<相棒 season20>最終回までの全話の解説/考察/感想まとめ【※ネタバレあり】
第9話レビュー
この世に生まれ変わりなどというものは、存在するのだろうか。
20年前にスーパーの駐車場で刺殺された関田という男。犯人は見つからず、関田の妻・園子(中込佐知子)は情報収集するためのチラシをまき続けていた。そんな彼女の前に関田の生まれ変わりだという吉岡翼(今井悠貴)が現れる。
刺された箇所や凶器の形状など、犯人と被害者しか知り得ない事実を記憶している翼。しかも、彼が生まれたのは関田が死んだ当日。確かに不思議すぎる一致だ。
そして、翼の父・博幸(画大)が20年前の事件当日、殺人現場のスーパーを訪れていたのが判明。気になった右京(水谷豊)と冠城(反町隆史)は吉岡家を訪れて話を聞く。しかし、現場で「タイヨウ」と呼ぶ父の声を聞いたという翼に対して博幸はそれを否定した。
翼によれば、これまで吉岡家は転居を繰り返し親戚づきあいもないという。両親は自分に何かを隠している…と苦悩する翼。その後、彼は何者かに刺されてしまう。ただ、犯人は園子だとすぐに判明。夫の記憶を持つ翼に自分のことは覚えていないかと問いただし、殺されたときの記憶しかない彼に怒りを覚えて彼を刺してしまったのだった
園子のために伊丹(川原和久)たちの前で口を閉ざした翼。記憶があるというだけで何も悪いことはしていないし、他人を庇う優しさも持ち合わせた彼がなぜこのような目にあうのか。つくづく気の毒になった。ただ、刺されたときのことしか覚えていない彼の記憶は、生まれ変わりだとするとだいぶ不自然だ。

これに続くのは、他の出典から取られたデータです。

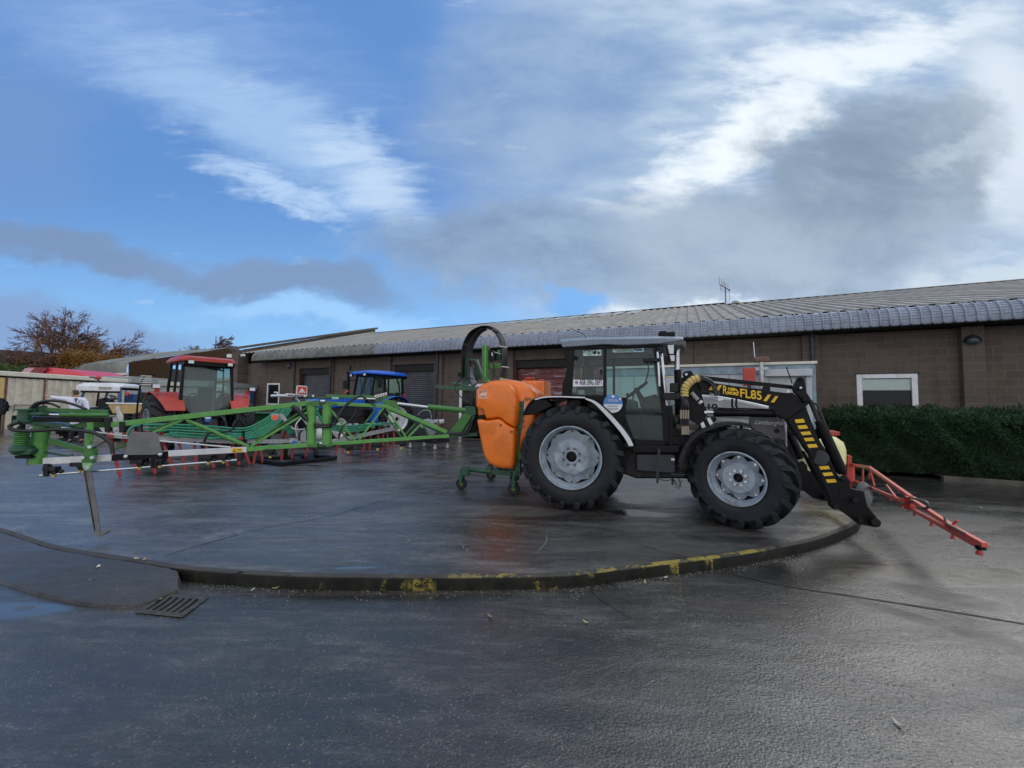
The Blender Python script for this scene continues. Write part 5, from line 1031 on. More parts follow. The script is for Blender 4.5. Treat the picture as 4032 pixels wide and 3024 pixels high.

右京が超常現象を好むこともあり、たまに心霊的な要素も混ざる「相棒」。だが、今回の生まれ変わりの謎解きは非常にシンプル。翼が事件について記憶していたのは、単純に現場を目撃していたからだった。
実は翼の本名は太陽。彼は母・直美(ともさと衣)と彼女の一人目の夫の子供だが、この元夫からDVを受けていた直美は、息子を元夫の戸籍に入れまいと妊娠を隠して離婚。博幸と再婚して太陽を無戸籍で育てた。その後、第二子の翼が死亡した際に死亡届を出さずに埋め、太陽を翼として育ててきたのだった。
太陽のためにしたことだと語る吉岡夫妻だったが、右京は「死体遺棄はれっきとした犯罪」「翼くんの死亡届を出さず、その戸籍に太陽くんを入れていることも法に触れる」と非難。「太陽くんにも翼くんにも親としての責任を果たすべき」と言っていた冠城もいつになく怒りを覚えているように見えた。
そして、関田の遺体を目撃していた博幸の証言により、刺殺事件の犯人も明らかに。殺したのは、スーパーの店長・八神淳一(岸博之)の息子で当時中学生だった八神友彦(栗原卓也)。事件当日、駐車場で太陽と仲よくなってナイフを見せていたが、それを咎めた関田が警察に通報しようとしたので思わず刺してしまったのだった。
息子の罪を隠すべく凶器のナイフを持ち去った淳一。「親なら誰だって助けたいと思う」という彼に右京の怒りの言葉が突きささった。
「それが親の愛情だと思ったら大間違いですよ。あなたは友彦くんから罪を償う機会を奪ったのですから」
博幸と淳一。いずれも息子を守ろうとした父親たちだが、別の選択はできなかったのだろうか。何とも歯痒く悔しいものが残る事件。最後に翼が「太陽」として生きるのを受け入れたことだけが救いだった。
今回、「生まれ変わり」を否定はしなかったものの、あまり惑わされずに謎を解いた右京。冠城から「右京さんの前世はシャーロック・ホームズだったりして」と言われたときも、「シャーロック・ホームズは架空の人物ですから」と至極冷静に返していた。
でも、もしも右京がシャーロック・ホームズやエルキュール・ポワロの生まれ変わりであったとしたら、それもまた素敵なのではないかと思う。
※この記事は「相棒 season20」の各話を1つにまとめたものです。